The Phil/Drew Peterson Poker Run folks rumbled onto the island last weekend, only to find that the city had barricaded parking along Duval, relegating them to a $20 a pop parking spot in Mallory Square, which apparently none of them took advantage of. No showing off their egos, so they picked up their toys and went home.
There are some businesses complaining they lost money because the city put up the barricades. The city says Petersen refused to play by the rules, refused to pay for a permit and therefore wasn’t entitled to city services.
Even the Key West Sunrise Rotary in 2016 called it quits with the Poker Run. Long the sole “do everything for the Poker Run and hope to make some money,” the Rotary Club broke up with the hogs. Whatever they earned simply didn’t offset the hassles and the work.
I’m on the city’s side this time. If the Poker Run wants Key West as its destination, then it’s got to clean up its act, follow the rules, get the permits, pay for all that extra security and clean-up and be a good partner. Seems they’re thinking more like they’re entitled to all that for free. Because, wow, we get to look at their saddle bags.
Tree whacking
I’m going to come back around on this at some point, so just a few passing comments.
I love trees.
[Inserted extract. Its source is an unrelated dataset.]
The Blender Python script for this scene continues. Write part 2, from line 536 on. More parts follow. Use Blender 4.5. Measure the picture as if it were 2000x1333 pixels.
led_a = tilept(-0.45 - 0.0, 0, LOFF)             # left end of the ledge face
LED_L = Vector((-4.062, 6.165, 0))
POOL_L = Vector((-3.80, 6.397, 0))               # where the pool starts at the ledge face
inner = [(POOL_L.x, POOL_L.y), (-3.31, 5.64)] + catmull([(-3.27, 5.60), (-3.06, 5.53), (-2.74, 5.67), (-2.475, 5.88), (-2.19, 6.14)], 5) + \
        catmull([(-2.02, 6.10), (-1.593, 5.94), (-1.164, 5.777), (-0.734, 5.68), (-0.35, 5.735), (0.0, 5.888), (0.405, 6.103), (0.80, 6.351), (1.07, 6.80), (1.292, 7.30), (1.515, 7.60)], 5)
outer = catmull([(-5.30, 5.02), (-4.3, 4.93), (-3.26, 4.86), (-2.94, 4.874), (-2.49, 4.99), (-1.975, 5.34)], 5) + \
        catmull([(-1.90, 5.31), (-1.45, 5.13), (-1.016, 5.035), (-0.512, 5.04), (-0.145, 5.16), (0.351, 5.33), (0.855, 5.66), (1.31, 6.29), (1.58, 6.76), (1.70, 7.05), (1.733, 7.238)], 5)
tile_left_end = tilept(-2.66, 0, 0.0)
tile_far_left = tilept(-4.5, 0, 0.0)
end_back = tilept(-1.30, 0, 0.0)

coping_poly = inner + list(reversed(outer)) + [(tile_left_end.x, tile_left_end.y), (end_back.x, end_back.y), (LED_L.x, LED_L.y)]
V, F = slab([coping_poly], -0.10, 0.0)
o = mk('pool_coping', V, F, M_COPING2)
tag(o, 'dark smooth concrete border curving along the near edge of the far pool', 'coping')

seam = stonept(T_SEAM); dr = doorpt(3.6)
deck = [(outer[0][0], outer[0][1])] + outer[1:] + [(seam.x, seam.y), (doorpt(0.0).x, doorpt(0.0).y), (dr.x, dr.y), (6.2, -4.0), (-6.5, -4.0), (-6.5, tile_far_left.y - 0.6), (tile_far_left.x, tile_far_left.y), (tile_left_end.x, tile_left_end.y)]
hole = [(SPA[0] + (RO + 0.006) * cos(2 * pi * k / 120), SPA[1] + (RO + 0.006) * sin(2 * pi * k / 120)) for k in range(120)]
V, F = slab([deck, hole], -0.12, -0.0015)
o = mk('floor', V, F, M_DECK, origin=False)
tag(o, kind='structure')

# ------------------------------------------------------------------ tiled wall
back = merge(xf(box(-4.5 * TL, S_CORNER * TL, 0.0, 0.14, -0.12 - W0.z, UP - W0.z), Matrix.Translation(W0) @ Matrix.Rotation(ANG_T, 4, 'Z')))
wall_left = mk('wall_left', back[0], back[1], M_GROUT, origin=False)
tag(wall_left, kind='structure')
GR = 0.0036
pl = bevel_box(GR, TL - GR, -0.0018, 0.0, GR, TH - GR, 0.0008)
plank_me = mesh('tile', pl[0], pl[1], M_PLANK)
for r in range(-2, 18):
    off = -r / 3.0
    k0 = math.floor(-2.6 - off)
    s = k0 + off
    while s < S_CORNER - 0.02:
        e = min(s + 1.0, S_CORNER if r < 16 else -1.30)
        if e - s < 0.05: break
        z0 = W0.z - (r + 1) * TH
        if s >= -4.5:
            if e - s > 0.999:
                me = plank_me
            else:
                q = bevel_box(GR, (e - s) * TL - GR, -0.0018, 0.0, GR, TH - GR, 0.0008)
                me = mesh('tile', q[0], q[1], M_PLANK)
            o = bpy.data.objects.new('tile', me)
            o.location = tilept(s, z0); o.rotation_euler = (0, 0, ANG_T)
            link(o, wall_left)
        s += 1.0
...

I owe trees for my childhood food, my education and my current Key West home. My dad was a forester. My three brothers are foresters. My husband is a forester. Heck, without trees there would have been no newsprint that was part of my professional life for four decades. Let’s just leave it at “we are a family of tree huggers.”
I think that entitles me to these observations about the never-ending Key West tree conversations:
- Trees have lifespans. They get old, decrepit and die. Just like people. A few make it 400 years; like the oak in my yard in Rockford, IL. Most of the Key West kind of trees don’t make it past an average 50-75 years.
- Plant the right tree in the right place. A hole in a sidewalk is not the right place. An average size Key West yard isn’t a happy home for a Royal Poinciana. A tree’s like an iceberg; the parts you see are but a tiny bit of what’s happening underground. Just ask the roots pushing into your swimming pool walls.
- Trees need consistent care. That means trimming, limbing, elevating, pruning, feeding and watering, even the occasional pesticide. Especially in inhospitable locations and climates. We top-whacked our mango tree by 50 percent two years ago. It was so grateful for the haircut it gave us a record-shattering crop this season.
- Not every tree can be saved. We’d be better served to plant the right trees in the right locations on a consistent schedule to encourage bio-diversity. Then they wouldn’t all be dying at the same time, as is happening across the island right now.
And, with that, it’s time to help my sister prep her Iowa garden for the winter. Have a great weekend, my friends.
Born in rockford. Moved to key largo 7 years ago.
Doncha just love this small world stuff!